— BEGIN Data section —

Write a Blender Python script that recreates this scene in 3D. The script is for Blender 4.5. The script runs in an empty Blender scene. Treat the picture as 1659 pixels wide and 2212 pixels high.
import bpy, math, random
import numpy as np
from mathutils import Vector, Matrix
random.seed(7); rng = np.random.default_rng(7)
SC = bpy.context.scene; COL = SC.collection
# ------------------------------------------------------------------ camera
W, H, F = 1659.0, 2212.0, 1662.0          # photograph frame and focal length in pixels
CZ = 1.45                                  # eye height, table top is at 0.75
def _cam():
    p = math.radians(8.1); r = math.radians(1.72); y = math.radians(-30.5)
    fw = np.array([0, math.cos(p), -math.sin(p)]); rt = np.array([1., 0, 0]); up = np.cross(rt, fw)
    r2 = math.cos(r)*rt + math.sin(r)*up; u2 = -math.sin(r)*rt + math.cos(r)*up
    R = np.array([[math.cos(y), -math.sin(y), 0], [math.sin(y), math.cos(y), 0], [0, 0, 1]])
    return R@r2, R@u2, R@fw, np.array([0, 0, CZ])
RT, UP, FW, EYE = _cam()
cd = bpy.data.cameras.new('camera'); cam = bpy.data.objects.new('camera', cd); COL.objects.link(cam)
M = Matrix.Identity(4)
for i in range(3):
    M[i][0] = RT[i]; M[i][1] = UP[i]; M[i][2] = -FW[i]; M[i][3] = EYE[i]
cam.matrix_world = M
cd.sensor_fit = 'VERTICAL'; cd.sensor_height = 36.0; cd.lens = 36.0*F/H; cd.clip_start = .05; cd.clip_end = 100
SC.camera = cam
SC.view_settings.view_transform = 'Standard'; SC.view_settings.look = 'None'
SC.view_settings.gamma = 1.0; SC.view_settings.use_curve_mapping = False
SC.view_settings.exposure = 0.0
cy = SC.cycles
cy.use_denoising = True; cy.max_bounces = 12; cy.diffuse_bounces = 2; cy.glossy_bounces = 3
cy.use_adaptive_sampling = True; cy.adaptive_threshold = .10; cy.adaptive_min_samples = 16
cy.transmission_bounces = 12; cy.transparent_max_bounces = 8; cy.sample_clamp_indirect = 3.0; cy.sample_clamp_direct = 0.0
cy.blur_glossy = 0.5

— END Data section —

→ The exercise
Copy in full each line that holds the word "pixels".

→ Result
Write a Blender Python script that recreates this scene in 3D. The script is for Blender 4.5. The script runs in an empty Blender scene. Treat the picture as 1659 pixels wide and 2212 pixels high.
W, H, F = 1659.0, 2212.0, 1662.0          # photograph frame and focal length in pixels